→ **TASK**: Return verbatim everything from the first line through the line that contains "return a, CP + b * SP, -SP + b * CP", and stop there.

— Start THE DATA —

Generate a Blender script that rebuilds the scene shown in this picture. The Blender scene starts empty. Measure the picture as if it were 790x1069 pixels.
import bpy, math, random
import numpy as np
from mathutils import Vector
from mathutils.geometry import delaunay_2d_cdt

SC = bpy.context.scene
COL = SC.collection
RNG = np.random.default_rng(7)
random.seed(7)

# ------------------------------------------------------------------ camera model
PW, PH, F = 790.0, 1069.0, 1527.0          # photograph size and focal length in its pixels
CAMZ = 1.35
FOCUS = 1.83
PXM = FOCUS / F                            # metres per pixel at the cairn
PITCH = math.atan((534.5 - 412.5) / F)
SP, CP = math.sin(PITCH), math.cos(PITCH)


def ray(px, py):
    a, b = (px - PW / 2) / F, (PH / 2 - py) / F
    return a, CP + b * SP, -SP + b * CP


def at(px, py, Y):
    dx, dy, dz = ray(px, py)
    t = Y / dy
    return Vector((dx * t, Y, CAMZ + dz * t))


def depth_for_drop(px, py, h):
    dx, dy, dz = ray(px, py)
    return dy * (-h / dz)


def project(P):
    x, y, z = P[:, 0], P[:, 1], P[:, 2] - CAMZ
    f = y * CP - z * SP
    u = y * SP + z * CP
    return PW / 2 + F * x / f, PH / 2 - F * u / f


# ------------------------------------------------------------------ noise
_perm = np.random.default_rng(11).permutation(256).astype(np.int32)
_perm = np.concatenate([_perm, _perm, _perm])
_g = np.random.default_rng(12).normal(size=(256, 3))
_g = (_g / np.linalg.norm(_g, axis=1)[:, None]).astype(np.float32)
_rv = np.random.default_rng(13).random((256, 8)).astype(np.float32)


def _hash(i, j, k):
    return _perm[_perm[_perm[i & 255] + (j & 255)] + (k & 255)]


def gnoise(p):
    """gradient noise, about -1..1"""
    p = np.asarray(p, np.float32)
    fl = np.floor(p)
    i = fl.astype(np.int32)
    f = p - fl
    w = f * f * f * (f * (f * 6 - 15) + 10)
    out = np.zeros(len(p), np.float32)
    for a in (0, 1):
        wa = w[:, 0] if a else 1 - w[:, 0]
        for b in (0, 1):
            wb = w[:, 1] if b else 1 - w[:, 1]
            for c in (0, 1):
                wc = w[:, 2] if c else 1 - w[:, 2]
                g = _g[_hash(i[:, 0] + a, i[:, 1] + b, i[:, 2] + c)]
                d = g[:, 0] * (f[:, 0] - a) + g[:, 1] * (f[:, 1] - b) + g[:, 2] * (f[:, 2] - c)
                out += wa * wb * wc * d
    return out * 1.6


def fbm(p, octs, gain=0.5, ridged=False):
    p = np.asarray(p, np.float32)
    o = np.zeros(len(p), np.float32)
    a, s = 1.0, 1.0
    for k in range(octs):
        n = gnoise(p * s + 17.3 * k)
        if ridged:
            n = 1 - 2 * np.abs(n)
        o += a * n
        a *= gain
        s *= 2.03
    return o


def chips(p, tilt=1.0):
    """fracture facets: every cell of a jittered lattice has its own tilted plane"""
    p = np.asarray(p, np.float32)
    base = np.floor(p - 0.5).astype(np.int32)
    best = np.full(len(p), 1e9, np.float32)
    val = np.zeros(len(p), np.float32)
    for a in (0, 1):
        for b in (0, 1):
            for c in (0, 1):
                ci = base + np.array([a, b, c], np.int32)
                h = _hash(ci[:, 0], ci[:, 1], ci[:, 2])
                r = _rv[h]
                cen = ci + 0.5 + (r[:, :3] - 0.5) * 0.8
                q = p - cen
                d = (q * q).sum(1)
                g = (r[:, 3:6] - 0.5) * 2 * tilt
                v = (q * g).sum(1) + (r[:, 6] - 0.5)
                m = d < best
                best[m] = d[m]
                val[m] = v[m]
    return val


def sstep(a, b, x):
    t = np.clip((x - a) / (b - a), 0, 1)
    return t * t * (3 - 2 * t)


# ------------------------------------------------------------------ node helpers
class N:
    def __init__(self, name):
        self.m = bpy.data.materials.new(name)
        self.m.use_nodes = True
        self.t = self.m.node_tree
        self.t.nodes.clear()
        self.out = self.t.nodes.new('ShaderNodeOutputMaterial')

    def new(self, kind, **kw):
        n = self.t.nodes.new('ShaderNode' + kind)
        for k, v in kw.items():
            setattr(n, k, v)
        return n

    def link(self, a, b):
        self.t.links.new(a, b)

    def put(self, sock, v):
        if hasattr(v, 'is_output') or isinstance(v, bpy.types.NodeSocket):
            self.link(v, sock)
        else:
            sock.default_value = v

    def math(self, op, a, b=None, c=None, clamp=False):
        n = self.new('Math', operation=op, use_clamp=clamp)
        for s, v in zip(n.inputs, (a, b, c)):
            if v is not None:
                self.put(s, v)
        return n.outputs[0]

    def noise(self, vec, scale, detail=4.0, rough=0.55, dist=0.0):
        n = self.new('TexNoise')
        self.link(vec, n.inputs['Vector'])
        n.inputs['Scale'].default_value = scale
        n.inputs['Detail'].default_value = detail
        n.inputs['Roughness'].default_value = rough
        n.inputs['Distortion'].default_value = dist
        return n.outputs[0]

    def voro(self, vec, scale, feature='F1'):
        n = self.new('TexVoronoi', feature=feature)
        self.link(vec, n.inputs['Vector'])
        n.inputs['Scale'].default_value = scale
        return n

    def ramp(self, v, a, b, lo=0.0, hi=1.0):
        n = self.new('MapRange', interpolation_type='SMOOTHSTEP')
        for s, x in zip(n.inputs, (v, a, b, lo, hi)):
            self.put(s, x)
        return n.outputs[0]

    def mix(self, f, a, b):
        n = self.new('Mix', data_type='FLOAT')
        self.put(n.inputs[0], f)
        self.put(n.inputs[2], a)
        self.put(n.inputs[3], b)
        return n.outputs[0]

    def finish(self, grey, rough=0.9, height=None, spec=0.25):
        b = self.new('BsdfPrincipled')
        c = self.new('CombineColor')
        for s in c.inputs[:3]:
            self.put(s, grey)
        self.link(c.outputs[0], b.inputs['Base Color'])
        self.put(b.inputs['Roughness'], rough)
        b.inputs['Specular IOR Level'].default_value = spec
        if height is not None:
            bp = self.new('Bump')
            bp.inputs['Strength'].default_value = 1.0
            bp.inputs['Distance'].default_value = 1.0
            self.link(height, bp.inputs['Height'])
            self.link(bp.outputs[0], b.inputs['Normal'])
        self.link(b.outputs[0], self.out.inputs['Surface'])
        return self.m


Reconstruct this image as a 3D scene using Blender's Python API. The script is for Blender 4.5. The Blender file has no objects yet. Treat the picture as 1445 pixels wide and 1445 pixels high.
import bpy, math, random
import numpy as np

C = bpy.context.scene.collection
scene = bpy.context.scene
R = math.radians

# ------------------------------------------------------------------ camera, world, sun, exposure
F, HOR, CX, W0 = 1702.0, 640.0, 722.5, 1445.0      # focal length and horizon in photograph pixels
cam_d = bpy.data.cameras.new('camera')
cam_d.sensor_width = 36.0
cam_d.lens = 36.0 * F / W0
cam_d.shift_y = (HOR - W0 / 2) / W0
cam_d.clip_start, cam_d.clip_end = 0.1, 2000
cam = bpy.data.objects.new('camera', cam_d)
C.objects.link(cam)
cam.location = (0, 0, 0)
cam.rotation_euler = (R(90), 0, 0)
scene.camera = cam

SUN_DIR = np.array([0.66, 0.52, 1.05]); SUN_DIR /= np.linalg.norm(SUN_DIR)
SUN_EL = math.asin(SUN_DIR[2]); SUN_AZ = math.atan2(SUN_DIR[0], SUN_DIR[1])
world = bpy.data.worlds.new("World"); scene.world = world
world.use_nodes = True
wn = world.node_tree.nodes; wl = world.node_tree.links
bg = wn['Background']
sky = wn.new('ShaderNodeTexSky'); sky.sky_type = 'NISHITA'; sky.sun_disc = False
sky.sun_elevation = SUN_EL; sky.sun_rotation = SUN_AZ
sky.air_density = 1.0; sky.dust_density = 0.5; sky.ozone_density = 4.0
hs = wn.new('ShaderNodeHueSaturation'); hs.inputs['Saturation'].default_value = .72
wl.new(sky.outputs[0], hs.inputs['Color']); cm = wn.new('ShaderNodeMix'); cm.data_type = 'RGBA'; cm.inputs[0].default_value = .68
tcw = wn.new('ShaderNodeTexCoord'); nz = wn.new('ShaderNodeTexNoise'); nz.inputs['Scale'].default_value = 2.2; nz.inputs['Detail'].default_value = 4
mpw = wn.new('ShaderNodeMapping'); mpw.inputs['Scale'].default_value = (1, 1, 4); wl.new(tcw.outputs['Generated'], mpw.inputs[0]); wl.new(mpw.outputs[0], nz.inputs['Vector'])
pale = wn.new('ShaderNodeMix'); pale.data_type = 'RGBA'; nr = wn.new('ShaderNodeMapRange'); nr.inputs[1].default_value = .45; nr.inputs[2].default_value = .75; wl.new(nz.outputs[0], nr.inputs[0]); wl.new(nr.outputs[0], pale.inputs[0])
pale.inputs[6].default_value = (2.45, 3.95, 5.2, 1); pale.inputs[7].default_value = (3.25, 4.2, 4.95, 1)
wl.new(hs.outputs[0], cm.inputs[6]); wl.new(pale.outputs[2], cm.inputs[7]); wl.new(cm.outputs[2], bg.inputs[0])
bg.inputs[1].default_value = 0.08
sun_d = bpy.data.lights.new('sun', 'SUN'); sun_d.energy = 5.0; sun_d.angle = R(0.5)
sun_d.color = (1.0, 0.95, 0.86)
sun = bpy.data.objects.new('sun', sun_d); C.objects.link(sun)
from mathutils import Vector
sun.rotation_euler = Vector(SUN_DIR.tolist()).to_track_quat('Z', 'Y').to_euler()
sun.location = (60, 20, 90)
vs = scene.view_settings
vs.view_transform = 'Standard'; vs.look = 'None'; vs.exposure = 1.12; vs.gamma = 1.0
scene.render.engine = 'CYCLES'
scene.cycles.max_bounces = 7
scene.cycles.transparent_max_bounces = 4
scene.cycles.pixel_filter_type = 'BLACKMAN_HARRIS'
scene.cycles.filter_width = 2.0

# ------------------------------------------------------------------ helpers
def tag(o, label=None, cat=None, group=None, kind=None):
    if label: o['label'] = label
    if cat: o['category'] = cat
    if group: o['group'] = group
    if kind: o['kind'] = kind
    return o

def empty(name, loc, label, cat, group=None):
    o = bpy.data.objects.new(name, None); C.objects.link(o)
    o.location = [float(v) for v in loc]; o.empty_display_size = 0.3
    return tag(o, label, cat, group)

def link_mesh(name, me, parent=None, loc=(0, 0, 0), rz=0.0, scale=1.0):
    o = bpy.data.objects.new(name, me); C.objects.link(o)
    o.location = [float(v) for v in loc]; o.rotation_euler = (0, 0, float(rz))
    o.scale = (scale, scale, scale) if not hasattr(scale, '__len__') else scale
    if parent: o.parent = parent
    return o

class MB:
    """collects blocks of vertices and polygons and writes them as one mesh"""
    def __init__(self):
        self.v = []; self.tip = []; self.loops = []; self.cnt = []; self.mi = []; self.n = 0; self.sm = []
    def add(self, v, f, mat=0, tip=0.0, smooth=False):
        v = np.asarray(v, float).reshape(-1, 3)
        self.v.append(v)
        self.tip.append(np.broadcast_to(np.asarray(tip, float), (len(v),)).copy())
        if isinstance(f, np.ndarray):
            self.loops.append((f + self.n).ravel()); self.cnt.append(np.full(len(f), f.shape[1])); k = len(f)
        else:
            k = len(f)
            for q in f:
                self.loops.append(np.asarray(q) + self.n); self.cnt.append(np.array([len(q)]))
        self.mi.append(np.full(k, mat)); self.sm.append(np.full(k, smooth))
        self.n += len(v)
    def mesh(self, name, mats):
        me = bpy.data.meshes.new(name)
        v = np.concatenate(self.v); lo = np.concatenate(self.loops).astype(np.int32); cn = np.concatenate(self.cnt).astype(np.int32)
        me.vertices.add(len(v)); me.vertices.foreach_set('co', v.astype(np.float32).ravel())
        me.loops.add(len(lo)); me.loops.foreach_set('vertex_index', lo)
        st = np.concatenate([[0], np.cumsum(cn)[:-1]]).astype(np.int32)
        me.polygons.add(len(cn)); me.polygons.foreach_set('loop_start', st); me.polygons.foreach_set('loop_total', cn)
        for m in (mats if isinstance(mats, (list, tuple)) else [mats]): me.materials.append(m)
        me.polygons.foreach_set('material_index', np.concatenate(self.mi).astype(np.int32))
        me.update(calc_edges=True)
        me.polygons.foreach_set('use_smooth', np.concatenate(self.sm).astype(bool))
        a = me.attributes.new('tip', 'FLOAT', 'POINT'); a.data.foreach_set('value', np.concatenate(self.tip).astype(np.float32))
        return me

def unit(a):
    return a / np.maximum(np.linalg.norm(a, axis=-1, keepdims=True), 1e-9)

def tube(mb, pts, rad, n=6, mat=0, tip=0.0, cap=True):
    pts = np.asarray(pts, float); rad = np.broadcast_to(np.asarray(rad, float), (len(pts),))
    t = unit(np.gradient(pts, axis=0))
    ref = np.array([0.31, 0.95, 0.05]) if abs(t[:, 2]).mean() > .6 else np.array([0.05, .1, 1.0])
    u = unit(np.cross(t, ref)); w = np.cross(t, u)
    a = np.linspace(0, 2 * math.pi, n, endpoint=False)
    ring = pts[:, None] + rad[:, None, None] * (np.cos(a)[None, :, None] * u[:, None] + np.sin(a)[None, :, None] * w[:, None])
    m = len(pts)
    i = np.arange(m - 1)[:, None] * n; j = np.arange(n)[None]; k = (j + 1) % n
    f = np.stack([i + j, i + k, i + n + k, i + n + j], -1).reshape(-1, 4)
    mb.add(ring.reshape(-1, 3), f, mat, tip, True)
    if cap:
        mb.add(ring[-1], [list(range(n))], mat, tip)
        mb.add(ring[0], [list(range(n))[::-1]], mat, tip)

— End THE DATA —

→ **TASK RESULT**:
Generate a Blender script that rebuilds the scene shown in this picture. The Blender scene starts empty. Measure the picture as if it were 790x1069 pixels.
import bpy, math, random
import numpy as np
from mathutils import Vector
from mathutils.geometry import delaunay_2d_cdt

SC = bpy.context.scene
COL = SC.collection
RNG = np.random.default_rng(7)
random.seed(7)

# ------------------------------------------------------------------ camera model
PW, PH, F = 790.0, 1069.0, 1527.0          # photograph size and focal length in its pixels
CAMZ = 1.35
FOCUS = 1.83
PXM = FOCUS / F                            # metres per pixel at the cairn
PITCH = math.atan((534.5 - 412.5) / F)
SP, CP = math.sin(PITCH), math.cos(PITCH)


def ray(px, py):
    a, b = (px - PW / 2) / F, (PH / 2 - py) / F
    return a, CP + b * SP, -SP + b * CP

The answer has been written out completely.